Mancano pochi giorni all’inizio della rassegna milanese del Trento Film Festival, che, come di consueto, verrà ospitata dallo spazio Oberdan, dal 17 al 22 maggio. Giunto ormai alla 64° edizione il festival non sembra risentire del peso degli anni, ma mostra apertura ad accogliere tematiche nuove e moderne, richiamando sempre maggiore attenzione di pubblico ( quest’anno a Trento si è registrato un incremento del 18 % delle presenze, sia in sala, sia alle serate di evento con ospiti del mondo della montagna e dell’esplorazione).
Il Trento Film festival, tradizionalmente dedicato alla filmografia di montagna, esplorazione ed avventura, mostra sempre più attenzione a produzioni cinematografiche dove la montagna diventa, non solo sfondo di grandi imprese alpinistiche o sportive, ma anche teatro sociale e culturale, luogo di vicende di profonda umanità.
Temi moderni ed originali, ma anche spazio a nuove modalità narrative hanno contrassegnato questa edizione del Festival, dove l’ambita Genziana d’Oro per il miglior film è stata assegnata a “La montagne Magique” della rumena Anca Damian, opera originale nella scelta della forma espressiva ( documentario che mescola molte tecniche di animazione), ma anche dell’argomento (le vicende epiche dell’alpinista e militante politico polacco Adam Jacek Winkler).
Per il premio Genziana d’oro per il miglior film d’alpinismo, è stato prescelto il film della regista ed alpinista polacca Eliza Kubarska “Touching the sky”, che propone uno sguardo diverso sulle imprese alpinistiche, lo sguardo dei figli che hanno subito il lutto, la perdita di un genitore morto tra le montagne. La regista dà voce a figli ormai adulti che si ritrovano insieme ai piedi della montagna, dove i genitori hanno perso la vita. Sono venuti a rendere omaggio ai loro cari, ma questo momento diventa occasione per interrogarsi, per chiedersi quale è l’eredità che rimane per chi rimane e subisce la paura del non ritorno, della solitudine, del vuoto, della mancanza. Ancor più profondo l’interrogativo su come e se è possibile conciliare la scelta di diventare genitore, di lasciare a casa un figlio ad attenderci con i rischi dell’alpinismo.

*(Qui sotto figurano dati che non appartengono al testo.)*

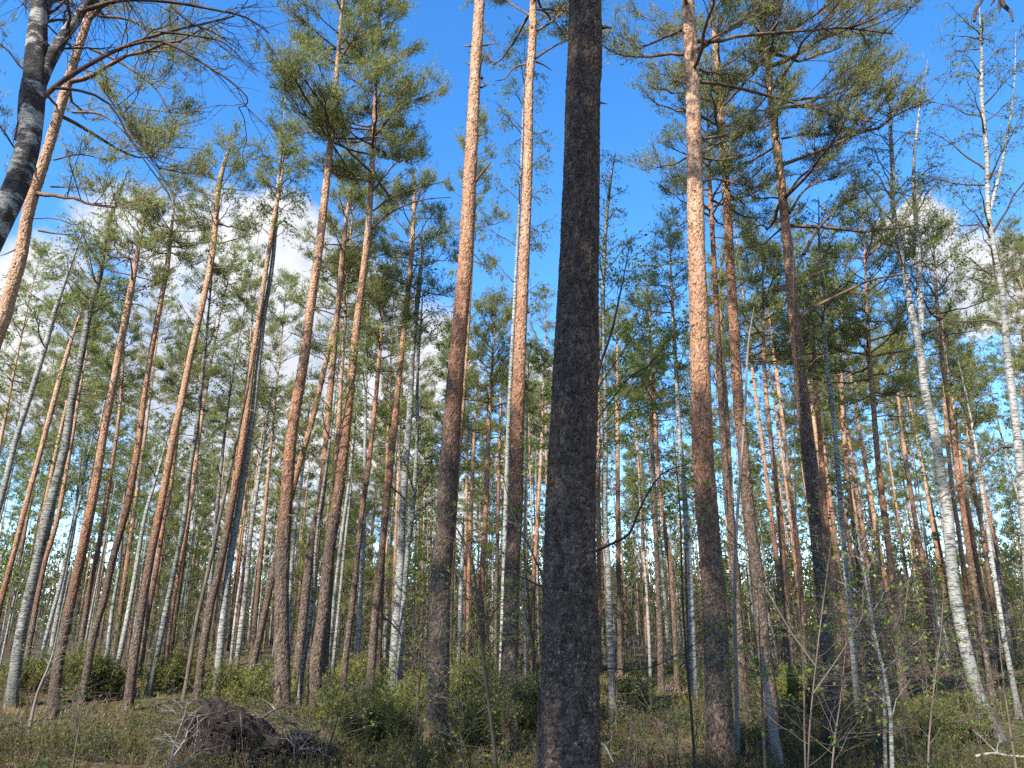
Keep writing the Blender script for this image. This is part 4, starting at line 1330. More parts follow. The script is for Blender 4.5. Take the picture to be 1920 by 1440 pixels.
def name_rows(spots, what):
    """labels for background trees by the nearest foreground foot on the picture"""
    rows = {}
    for k, (p, a) in enumerate(spots):
        x = 960 + F_PX * (p[0] / p[1]) / math.cos(PITCH) * 0.96
        d, ref = min((abs(x - rx), (rx, rn)) for rx, rn in REFS)
        rows.setdefault((ref, x < ref[0]), []).append((d, k))
    out = {}
    for (ref, left), lst in rows.items():
        for j, (d, k) in enumerate(sorted(lst)):
            out[k] = f"{what}, {ORD[min(j, 19)]} one {'left' if left else 'right'} of {ref[1]}"
    return out


def scatter(count, d0, d1, amax, gap, pw=1.0):
    out, tries = [], 0
    while len(out) < count and tries < count * 60:
        tries += 1
        a = rng.uniform(-amax, amax)
        D = math.sqrt(rng.uniform(d0 ** 2, d1 ** 2)) if pw == 1 else d0 + (d1 - d0) * rng.uniform() ** pw
        p = np.array([math.tan(a) * D, D])
        if all(np.hypot(*(p - q)) > gap for q in taken):
            taken.append(p)
            out.append((p, a))
    return out


sp = scatter(150, 22, 76, 0.68, 1.0)
nm = name_rows(sp, 'thin background pine')
for j, (p, a) in enumerate(sp):
    place(PP[int(rng.integers(0, 5))], 'pine_tree', nm[j], 'pine tree', (p[0], p[1], float(ground_z(p[0], p[1]))), rng.uniform(0, 6.28), rng.uniform(0.86, 1.06), 'background pines', 3.4 + rng.normal() * 1.7)
sp = scatter(90, 24, 80, 0.68, 0.6)
nm = name_rows(sp, 'slender pole-like background pine')
for j, (p, a) in enumerate(sp):
    place(PT[int(rng.integers(0, 3))], 'pine_tree', nm[j], 'pine tree', (p[0], p[1], float(ground_z(p[0], p[1]))), rng.uniform(0, 6.28), rng.uniform(0.85, 1.15), 'slender background pines', 2.4 + rng.normal() * 1.3)
sp = scatter(225, 20, 78, 0.68, 0.6)
nm = name_rows(sp, 'pale background birch')
for j, (p, a) in enumerate(sp):
    place(PB[int(rng.choice(8, p=[0.17, 0.14, 0.15, 0.1, 0.04, 0.02, 0.2, 0.18]))], 'birch_tree', nm[j], 'birch tree', (p[0], p[1], float(ground_z(p[0], p[1]))), rng.uniform(0, 6.28), rng.uniform(0.8, 1.08), 'background birches')
sp = scatter(24, 32, 62, 0.68, 1.0)
nm = name_rows(sp, 'low-crowned young background pine')
for j, (p, a) in enumerate(sp):
    place(PY[int(rng.integers(0, 2))], 'young_pine', nm[j], 'pine tree', (p[0], p[1], float(ground_z(p[0], p[1]))), rng.uniform(0, 6.28), rng.uniform(0.75, 1.15), 'young pines of the background', 0.0)

# trees beside and behind the camera: unseen, added so that their crowns shade the nearest trunks
for k, (x, y, v) in enumerate([(-3.9, -1.7, 4), (-5.5, -4.2, 0), (-7.4, -7.4, 2), (-6.4, -5.8, 3), (-8.7, -9.3, 0), (-8.9, -2.9, 1), (-7.2, 0.4, 3), (1.5, -6.5, 3)]):
    place(PP[v], 'pine_tree', 'pine added behind the viewer, out of sight, to shade the nearest trunks', 'pine tree', (x, y, float(ground_z(x, y))), k * 1.7, 1.0, 'pines behind the viewer', 4.0)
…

Meritatissima Genziana d’oro per il miglior film d’esplorazione/avventura a Greg Kohs per il suo “The Great Alone”, un film decisamente avvincente, che ci porta alla scoperta di una delle competizioni più avvincenti dell’Alaska, la Iditarod Sled Dog Race, celebre corsa di slitte trainate da cani, che si inoltra in immense e solitarie distese innovate per 1868 km. La vicenda narrata ha come protagonista Lance Mackey, uomo diventato leggendario per aver vinto per 4 volte consecutive il titolo di campione della corsa. Con partecipazione profonda e sensibilità Greg Kohs narra la parabola umana di Mackey che con forza di abnegazione, determinazione ed un duro percorso di crescita personale, riesce a vincere e contemporaneamente a ridare senso alla propria esistenza.
La vera sorpresa del Trento Film Festival è il film a cui è stato dedicato il premio della Giuria, “My love, don’t cross that river” del regista coreano Jin Moyoung. L’ambiente montano con le sue luci e le sue ombre, le sue mutazioni stagionali, diventa sfondo di una bellissima, coinvolgente e commovente storia d’amore di una coppia di coniugi che vivono fianco a fianco da 76 anni, conservando attenzioni e tenerezze reciproche, mostrando gesti d’affetto e di rispetto anche nella semplicità della vicissitudini quotidiane.
Infine per gli appassionati delle biografie di alpinisti famosi, in rassegna anche a Milano, il bellissimo documentario italiano di Davide Riva “Solo di cordata“, dedicato alla vita e agli scritti di Renato Casarotto. Il ritratto di un’alpinista puro, che nelle sue imprese solitarie, era capace di fondere all’impresa alpinistica, la profondità di una ricerca profondamente umana.